I have an interesting task: If $a_n > 0$, prove that $$\sum_{n=1}^{\infty} \frac{a_n}{(a_1+1)(a_2+1)\cdots(a_n+1)}$$ converges.
I thought that it will be simple because ratio test gives me:
$$\frac{u_{n+1}}{u_n}= \frac{a_{n+1}}{a_{n+1}+1}\cdot a_n^{-1} < 1 \cdot a_n^{-1} = \frac{1}{a_n}$$ and $a_n$ should be in $[0,1]$. But... In my opinion it can be over that... why need I assume that $ a_n \rightarrow g \in [0,1] $?
There is similar topic on this forum, but It was not solved there...
@edit
I saw that:
$$\sum_{n=1}^{N}\frac{a_n}{(1+a_1)(1+a_2)...(1+a_n)} = 1-\frac{1}{(1+a_1)(1+a_2)...(1+a_N)} < 1 $$
So if series of partial sum is bounded from up, the sum converges, that is right?
@edit2 but It is good?

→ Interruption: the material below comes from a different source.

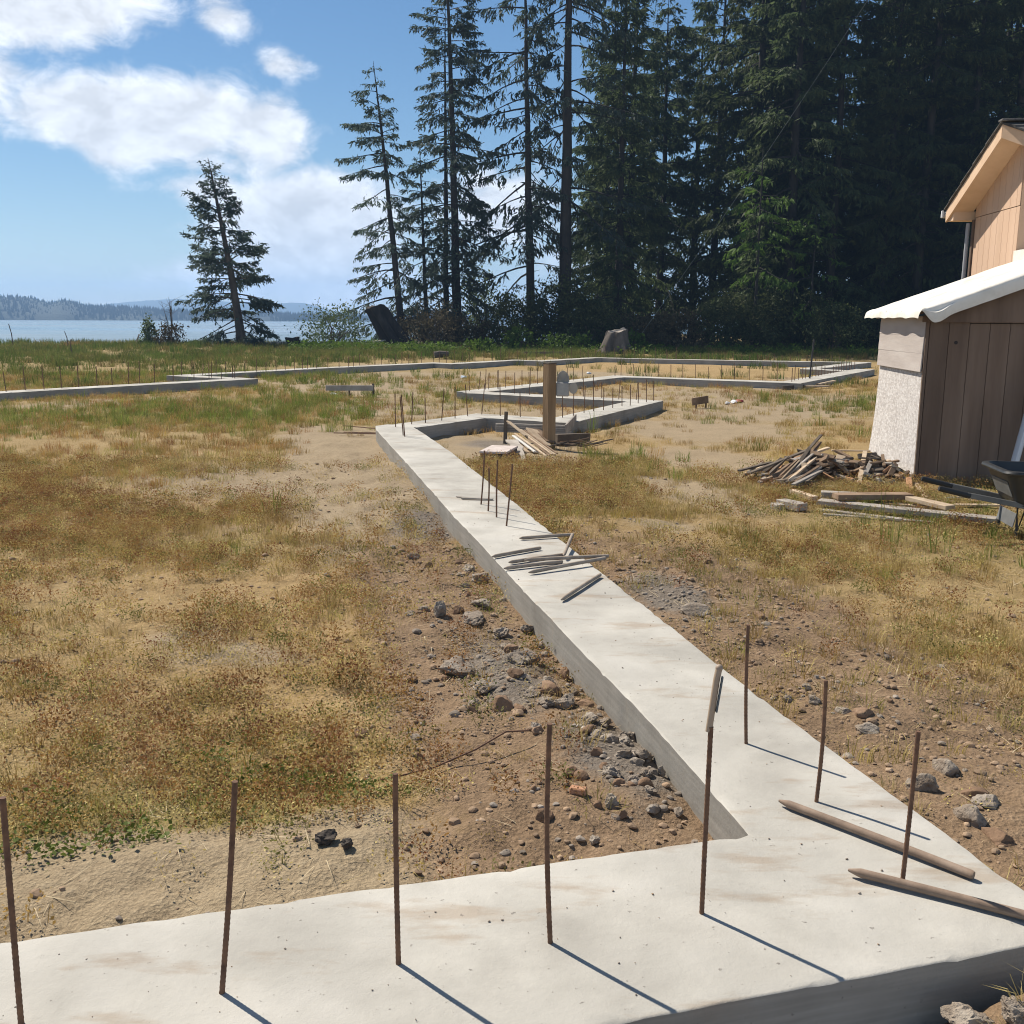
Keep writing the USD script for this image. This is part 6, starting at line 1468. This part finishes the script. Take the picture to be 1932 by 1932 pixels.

Look at that:
$$ \sum_{n=1}^{N}\frac{a_n+1-1}{(1+a_1)(1+a_2)...(1+a_n)} = \sum_{n=1}^{N}\frac{1}{(1+a_1)(1+a_2)...(1+a_{n-1})}-\frac{1}{(1+a_1)(1+a_2)...(1+a_n)} $$ why somebody changed first part into $1$?
@edit3 Ok, I think that I have understood, thanks for your time ;)
Hint:
$$ \eqalign{ & \sum\limits_{1\, \le \,n\,} {{{a_n } \over {\left( {a_1 + 1} \right)\left( {a_2 + 1} \right) \cdots \left( {a_n + 1} \right)}}} = \cr & = \sum\limits_{1\, \le \,n\,} {{{\left( {a_n + 1} \right) - 1} \over {\left( {a_1 + 1} \right)\left( {a_2 + 1} \right) \cdots \left( {a_n + 1} \right)}}} = \cdots \cr} $$
(continuing)
$$ \eqalign{ & = {{a_1 } \over {\left( {a_1 + 1} \right)}} + {{a_2 } \over {\left( {a_1 + 1} \right)\left( {a_2 + 1} \right)}} + {{a_3 } \over {\left( {a_1 + 1} \right)\left( {a_2 + 1} \right)\left( {a_3 + 1} \right)}} + \cdots = \cr & = {{a_1 } \over {\left( {a_1 + 1} \right)}} + {{a_2 + 1 - 1} \over {\left( {a_1 + 1} \right)\left( {a_2 + 1} \right)}} + {{a_3 + 1 - 1} \over {\left( {a_1 + 1} \right)\left( {a_2 + 1} \right)\left( {a_3 + 1} \right)}} + \cdots = \cr & = {{a_1 } \over {\left( {a_1 + 1} \right)}} + {1 \over {\left( {a_1 + 1} \right)}} - {1 \over {\left( {a_1 + 1} \right)\left( {a_2 + 1} \right)}} + {1 \over {\left( {a_1 + 1} \right)\left( {a_2 + 1} \right)}} - {1 \over {\left( {a_1 + 1} \right)\left( {a_2 + 1} \right)\left( {a_3 + 1} \right)}} + \cdots = \cr & = {{a_1 } \over {\left( {a_1 + 1} \right)}} + {1 \over {\left( {a_1 + 1} \right)}} - {1 \over {\left( {a_1 + 1} \right)\left( {a_2 + 1} \right)\left( {a_3 + 1} \right)}} + \cdots = \cr & = 1 - {1 \over {\left( {a_1 + 1} \right)\left( {a_2 + 1} \right)\left( {a_3 + 1} \right)}} + \cdots = \cdots \cr} $$